The article says, "So far, Kol's ideas seem promising. In a not-yet-peer reviewed paper posted to the preprint database arXiv in January, Manwadkar, Kol, Leigh and Alessandro Trani of the University of Tokyo held a battle royale to see how Kol's theory held up against other statistical three-body forecasts. They ran millions of simulations of mashups between trios of stars of different masses to see how often each star got kicked out of the group. When the stars have the same mass, the unpredictability of chaotic motion guarantees that each individual has a one-third chance of getting the boot — no fancy models required. "

My observation. What about the early solar system using the solar nebula and accretion disk? What about proto-earth before the giant impact with Theia, does the proto-earth get ejected or other bodies quickly?

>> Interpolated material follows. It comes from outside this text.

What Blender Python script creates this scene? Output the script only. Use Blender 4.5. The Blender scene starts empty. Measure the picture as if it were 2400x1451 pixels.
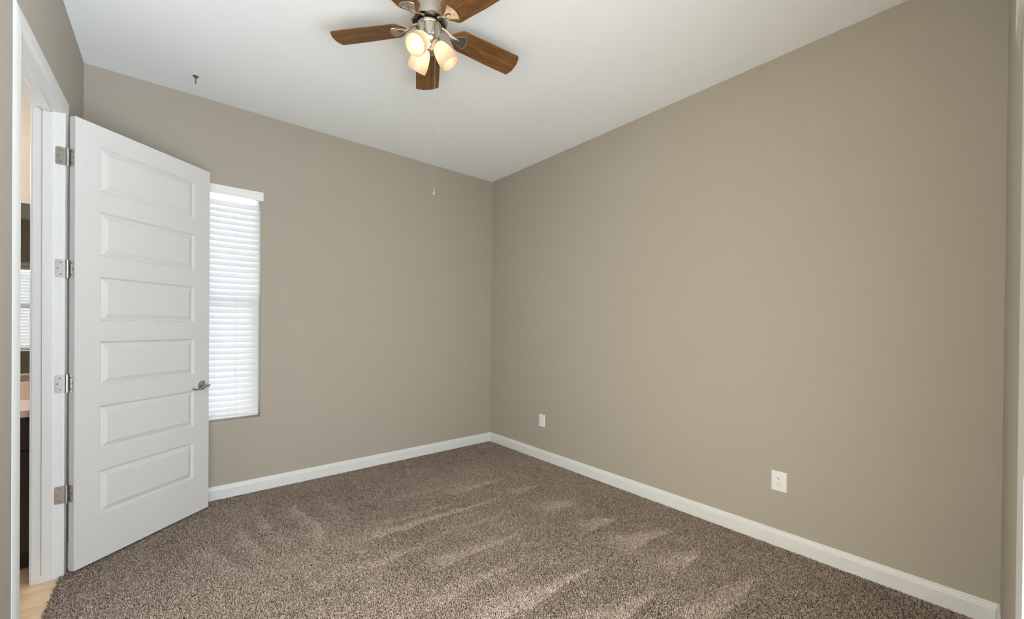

Interesting approach to three-body problem. Other reports I read involve N-body interactions. Asteroids in NEO or NEA locations are not stable over millions and billions of years but samples recovered on Earth indicate immense ages via radiometric dates. Could this new solution indicate a very unstable and chaotic early solar system that ejects many bodies including proto-earth and Theia, as well as small asteroids and meteoroids? Intriguing timescale possibilities could emerge here for the solar system compared to radiometric dates using chaos and ejections. These computer simulations did not exist in 1956 when Clair Patterson *fixed* the age of the Earth and solar system at 4.56 billion years old using meteorite radiometric ages and this *fixed age* also dates the Sun too.